Comment by tempfile
9 months ago
> "distribution is the act protected by copyright" was the rule all along in many (non-US) jurisdictions, not an American so not sure about how the US does things.
I am pretty sure this is false. It is just that distribution carries heavier sentences and is easier to discover, not unlike with drug dealing.
It is not legal, anywhere, to (for example) borrow a DVD from someone, copy it, and give the original back. In some jurisdictions you have a right to backups, and a right to resale, but you emphatically do not have a right to privately copy.
> It is not legal, anywhere, to (for example) borrow a DVD from someone, copy it, and give the original back. In some jurisdictions you have a right to backups, and a right to resale, but you emphatically do not have a right to privately copy.

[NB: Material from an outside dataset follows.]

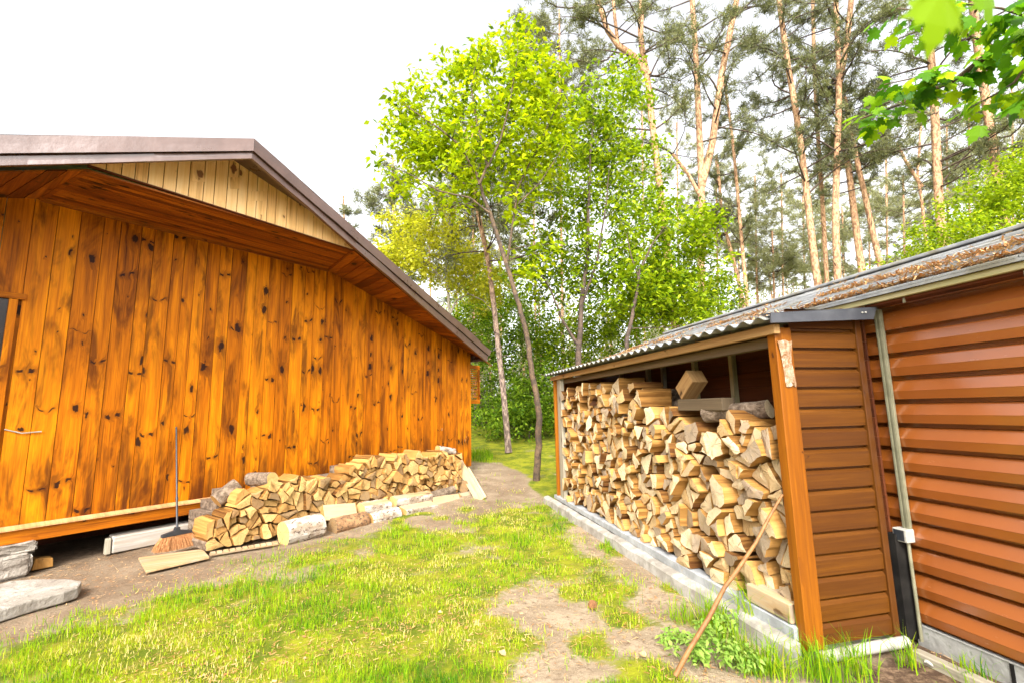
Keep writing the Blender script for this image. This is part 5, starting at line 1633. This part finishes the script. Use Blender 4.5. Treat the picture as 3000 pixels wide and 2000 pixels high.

If the DVD doesn't have strong DRM (which is pretty rare, CSS counts as strong DRM) you are allowed to make a private copy in Finland. There is a levy on various storage mediums to compensate private copying. I believe there are similar laws in other countries based on https://en.wikipedia.org/wiki/Private_copying_levy
I'm not 100% sure if strictly downloading from illegal source makes downloader liable for damages, as far as I know in all court cases there was seeding involved (in Finland).
Of course the levy is somewhat questionable these days since pretty much everything has strong DRM (as bar is very low) and thus you are not allowed to make copies. The authors who protect their work with strong DRM still get part of the levies though.
Canada has (had?) something similar. Once the movie and music industry got a significant tax levied on recordable media (flash cards, optical media, etc.) pirating became defacto legal.
At least this is what some Canadians explained to me once.
Huh, you are absolutely right. I think I knew about the private copying levy but didn't consider it when writing my original comment.